Signature Sponsor
Federal Agency Favors Coal Producer in Land Battle

 

 

By Heather Richards

 

November 7, 2018 - Coal giant Peabody Energy won a round Friday in the battle over who gets to develop fossil fuels beneath a contested patch of Wyoming prairie: the coal firm or an oil and gas company.


A federal appeals board Friday rejected Berenergy Inc.’s attempt to prohibit Peabody from continuing to plug Berenergy’s wells while the dispute continues through appeals, either in court or before the Interior Board of Land Appeals.


The 8-year-old case of overlapping minerals has trudged through the court system, reaching an impasse at the Wyoming Supreme Court in January, when the high court asked the Bureau of Land Management — which overseas federal mineral leasing — to make a decision one way or the other.


BLM decided in August that the coal was simply more valuable than the oil. It favored Peabody, but required compensation to the oil company as well asset-aside money for Berenergy to use if it tries to produce after coal mining is complete. Peabody began plugging and reclaiming the wells in preparation for coal production. The oil firm then obtained a stay from the Interior and a restraining order from the U.S. Federal District Court of Wyoming that halted Peabody’s work.


That stay ended Friday.


The fact that both companies have rights to federal minerals is not up for debate. But the two industries can’t develop simultaneously. Either Peabody would have to wait for the wells to produce all the recoverable oil before digging the coal, or the oil firm would have to let its wells be plugged, then start over after Peabody has finished mining.


The Bureau of Land Management in August ruled in favor of Peabody’s right to recover the $1 billion worth of coal reserves over what the BLM estimates to be $477,000 worth of oil.


Berenergy’s wells are admittedly toward the end of their life.

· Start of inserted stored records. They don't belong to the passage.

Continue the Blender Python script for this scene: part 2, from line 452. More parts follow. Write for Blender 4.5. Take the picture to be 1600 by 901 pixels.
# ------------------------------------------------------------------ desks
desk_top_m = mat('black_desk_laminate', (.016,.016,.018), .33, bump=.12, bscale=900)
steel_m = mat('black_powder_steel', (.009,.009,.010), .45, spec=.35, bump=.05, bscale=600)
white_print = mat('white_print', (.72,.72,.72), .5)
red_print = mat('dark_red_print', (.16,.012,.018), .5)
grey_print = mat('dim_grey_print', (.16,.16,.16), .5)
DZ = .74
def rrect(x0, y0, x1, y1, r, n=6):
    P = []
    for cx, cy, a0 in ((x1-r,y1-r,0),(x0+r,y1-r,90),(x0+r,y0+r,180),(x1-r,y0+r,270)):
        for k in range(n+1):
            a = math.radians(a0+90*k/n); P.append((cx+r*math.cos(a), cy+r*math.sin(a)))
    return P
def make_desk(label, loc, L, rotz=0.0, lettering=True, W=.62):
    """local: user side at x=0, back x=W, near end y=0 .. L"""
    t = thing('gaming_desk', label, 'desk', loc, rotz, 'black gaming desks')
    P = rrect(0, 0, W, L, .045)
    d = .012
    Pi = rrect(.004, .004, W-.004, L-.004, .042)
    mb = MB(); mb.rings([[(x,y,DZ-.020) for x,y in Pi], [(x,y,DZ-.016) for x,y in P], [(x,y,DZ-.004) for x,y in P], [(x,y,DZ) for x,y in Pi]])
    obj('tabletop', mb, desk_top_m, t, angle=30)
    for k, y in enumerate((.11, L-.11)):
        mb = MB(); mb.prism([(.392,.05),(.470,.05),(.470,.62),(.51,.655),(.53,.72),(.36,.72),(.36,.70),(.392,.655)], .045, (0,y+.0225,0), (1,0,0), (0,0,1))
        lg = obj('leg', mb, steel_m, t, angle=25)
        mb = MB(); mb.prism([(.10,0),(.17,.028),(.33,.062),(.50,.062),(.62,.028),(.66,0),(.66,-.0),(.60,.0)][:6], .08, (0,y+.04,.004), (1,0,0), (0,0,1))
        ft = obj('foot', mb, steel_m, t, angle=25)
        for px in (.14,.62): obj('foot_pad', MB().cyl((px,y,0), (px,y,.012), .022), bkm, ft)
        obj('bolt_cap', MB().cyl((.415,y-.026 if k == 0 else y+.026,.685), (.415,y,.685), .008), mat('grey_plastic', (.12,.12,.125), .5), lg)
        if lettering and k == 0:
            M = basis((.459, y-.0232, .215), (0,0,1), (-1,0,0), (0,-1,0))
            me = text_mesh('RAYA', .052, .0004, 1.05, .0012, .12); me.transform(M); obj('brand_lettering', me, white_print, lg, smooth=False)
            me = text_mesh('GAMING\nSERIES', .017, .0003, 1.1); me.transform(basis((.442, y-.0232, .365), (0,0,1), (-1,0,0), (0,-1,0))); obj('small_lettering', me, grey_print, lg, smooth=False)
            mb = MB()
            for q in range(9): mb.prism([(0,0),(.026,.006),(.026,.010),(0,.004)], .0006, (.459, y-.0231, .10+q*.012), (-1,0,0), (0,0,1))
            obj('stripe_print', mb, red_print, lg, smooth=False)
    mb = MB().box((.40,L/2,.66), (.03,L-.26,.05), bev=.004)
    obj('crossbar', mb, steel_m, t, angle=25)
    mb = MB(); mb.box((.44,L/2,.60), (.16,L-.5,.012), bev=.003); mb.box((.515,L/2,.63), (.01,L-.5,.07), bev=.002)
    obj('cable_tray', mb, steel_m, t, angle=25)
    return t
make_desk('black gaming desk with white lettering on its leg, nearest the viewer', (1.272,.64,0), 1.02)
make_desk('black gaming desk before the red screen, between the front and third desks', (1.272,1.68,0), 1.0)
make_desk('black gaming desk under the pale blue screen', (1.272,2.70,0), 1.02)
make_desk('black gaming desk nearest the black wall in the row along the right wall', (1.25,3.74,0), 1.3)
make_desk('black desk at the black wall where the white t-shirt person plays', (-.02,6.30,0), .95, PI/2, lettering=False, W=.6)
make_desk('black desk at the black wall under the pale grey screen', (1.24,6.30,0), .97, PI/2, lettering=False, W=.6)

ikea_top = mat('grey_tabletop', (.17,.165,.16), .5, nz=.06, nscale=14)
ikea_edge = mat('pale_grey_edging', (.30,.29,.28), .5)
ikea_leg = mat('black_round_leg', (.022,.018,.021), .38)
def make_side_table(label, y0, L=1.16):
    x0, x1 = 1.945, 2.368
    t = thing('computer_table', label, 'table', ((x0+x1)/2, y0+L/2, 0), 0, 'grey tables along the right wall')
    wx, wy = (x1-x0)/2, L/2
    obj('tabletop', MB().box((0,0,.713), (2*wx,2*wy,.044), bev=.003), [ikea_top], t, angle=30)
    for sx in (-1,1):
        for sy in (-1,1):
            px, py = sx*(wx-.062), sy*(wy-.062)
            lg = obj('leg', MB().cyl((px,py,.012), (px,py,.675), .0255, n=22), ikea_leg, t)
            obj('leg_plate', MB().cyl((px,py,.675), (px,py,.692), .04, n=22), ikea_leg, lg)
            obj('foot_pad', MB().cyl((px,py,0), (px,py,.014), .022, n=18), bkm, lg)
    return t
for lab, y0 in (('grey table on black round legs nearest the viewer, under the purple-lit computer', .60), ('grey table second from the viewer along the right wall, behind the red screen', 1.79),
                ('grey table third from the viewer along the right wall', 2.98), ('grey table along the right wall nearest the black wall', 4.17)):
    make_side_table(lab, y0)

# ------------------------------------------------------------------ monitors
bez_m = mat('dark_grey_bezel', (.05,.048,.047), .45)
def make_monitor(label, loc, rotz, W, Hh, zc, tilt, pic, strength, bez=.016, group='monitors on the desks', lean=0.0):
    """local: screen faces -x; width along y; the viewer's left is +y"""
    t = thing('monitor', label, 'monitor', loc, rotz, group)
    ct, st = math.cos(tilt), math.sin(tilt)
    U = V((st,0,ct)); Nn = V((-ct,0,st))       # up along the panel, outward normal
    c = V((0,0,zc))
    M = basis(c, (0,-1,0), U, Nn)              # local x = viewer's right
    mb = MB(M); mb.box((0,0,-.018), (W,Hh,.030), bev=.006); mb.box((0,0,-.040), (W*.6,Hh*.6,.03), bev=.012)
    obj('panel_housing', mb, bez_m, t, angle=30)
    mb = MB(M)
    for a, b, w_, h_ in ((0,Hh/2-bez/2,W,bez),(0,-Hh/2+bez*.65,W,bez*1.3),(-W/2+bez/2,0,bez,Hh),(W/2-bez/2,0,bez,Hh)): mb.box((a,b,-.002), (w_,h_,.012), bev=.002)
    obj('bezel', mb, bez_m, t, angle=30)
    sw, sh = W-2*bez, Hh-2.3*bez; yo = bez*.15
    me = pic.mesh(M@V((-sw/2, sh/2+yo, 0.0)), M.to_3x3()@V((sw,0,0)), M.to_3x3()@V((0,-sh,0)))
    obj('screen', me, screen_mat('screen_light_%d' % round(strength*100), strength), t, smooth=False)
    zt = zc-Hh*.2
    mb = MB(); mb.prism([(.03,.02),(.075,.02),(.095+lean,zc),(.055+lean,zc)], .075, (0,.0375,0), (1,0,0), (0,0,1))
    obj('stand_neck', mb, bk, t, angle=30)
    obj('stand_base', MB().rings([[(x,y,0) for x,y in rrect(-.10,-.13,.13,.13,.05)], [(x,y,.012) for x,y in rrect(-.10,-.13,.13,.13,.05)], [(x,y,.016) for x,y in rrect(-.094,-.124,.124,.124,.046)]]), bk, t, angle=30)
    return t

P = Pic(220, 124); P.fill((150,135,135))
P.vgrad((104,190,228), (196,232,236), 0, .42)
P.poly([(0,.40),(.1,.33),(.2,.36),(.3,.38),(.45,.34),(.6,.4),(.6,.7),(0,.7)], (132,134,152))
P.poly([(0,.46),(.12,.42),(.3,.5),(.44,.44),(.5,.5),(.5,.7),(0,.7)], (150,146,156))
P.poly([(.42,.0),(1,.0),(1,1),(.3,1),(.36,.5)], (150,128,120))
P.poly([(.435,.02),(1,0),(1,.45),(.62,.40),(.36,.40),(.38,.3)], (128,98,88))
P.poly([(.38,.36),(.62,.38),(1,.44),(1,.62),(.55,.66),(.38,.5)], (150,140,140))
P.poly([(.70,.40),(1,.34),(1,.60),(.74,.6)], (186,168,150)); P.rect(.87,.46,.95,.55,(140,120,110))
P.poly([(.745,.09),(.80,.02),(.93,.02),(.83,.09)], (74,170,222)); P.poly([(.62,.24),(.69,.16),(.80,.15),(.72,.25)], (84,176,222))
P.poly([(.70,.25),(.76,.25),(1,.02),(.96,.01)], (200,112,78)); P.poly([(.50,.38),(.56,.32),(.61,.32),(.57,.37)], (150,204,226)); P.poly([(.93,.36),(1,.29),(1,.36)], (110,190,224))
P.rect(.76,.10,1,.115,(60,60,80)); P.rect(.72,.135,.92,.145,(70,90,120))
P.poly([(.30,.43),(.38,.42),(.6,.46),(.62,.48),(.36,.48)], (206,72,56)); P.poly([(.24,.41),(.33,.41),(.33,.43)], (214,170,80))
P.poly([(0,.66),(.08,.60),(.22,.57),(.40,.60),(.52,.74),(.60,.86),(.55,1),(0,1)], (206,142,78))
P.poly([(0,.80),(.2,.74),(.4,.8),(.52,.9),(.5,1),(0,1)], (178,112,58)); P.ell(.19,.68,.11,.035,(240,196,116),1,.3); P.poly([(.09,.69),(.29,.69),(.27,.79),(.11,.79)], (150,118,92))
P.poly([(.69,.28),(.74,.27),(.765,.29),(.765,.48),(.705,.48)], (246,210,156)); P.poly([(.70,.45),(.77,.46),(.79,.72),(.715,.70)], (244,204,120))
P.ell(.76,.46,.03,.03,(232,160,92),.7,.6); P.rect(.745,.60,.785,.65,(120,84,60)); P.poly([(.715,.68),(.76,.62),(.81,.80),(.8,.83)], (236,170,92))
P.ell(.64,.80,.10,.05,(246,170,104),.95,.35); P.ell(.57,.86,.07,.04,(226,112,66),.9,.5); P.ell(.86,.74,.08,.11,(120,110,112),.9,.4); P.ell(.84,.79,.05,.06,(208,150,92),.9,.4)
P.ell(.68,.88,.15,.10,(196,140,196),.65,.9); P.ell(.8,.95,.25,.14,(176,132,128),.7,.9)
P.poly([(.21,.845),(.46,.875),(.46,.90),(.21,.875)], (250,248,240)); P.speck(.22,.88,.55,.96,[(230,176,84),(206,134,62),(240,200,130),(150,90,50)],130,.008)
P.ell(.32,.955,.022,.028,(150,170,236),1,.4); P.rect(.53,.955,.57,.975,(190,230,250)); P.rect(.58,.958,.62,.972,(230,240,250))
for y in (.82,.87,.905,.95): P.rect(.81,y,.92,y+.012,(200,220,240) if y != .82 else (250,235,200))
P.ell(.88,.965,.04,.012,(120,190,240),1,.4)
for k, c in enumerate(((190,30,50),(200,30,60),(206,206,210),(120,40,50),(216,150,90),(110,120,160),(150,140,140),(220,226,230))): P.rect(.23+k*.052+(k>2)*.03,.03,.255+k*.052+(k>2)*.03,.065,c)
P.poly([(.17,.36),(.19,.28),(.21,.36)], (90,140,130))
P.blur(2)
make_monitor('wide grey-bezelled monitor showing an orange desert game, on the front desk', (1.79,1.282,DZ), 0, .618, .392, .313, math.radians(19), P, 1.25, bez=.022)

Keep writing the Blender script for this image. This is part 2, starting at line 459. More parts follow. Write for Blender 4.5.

The company’s leases with the federal government were first obtained during the 1960s, according to the Interior decision. But the company argues that it has a right to finish production rather than step aside at a financial loss for the state’s largest coal producer.


“Our view is it’s a matter of property rights,” Berenergy’s lead attorney on the case, Peter Forbes, said an earlier interview with the Star-Tribune. “The U.S. government has to honor its contracts as well as anybody else.”


Peabody counters that continuing to avoid the wells at the North Antelope Rochelle mine outside Wright would cost the company $260 million.


Peabody supports the BLM decision from August, said Charlene Murdock, Peabody Energy spokeswoman, in an email.


“We will oppose all requests by Berenergy for a finding that the BLM decision is not valid or should not be effective,” she said.


Peabody’s mining plan advances on the location of the Berenergy wells from the north, south and east, with coal production reaching the wells later next year.


In justifying its decision Monday, the Interior Board of Land Appeals noted that Berenergy still maintains its rights to develop and that as part of the Bureau of Land Management decision Peabody was obligated to pay Berenergy $477,000 for the recoverable oil and put aside $13 million in escrow for Berenergy to start production again post coal production.


Those terms are similar to a deal brokered by the District Court in Campbell County in 2015 that neither company approved of.


But, federal royalties in the amount of $100 million would be “delayed, reduced, or avoided” if a stay were in place until Berenergy and Peabody’s dispute makes it through the appeal process, the Interior Department stated.


The oil company had not decided as of Monday whether to press for the Interior Department to hear the case on its merits or turn to the courts again, said Forbes, the company’s lawyer.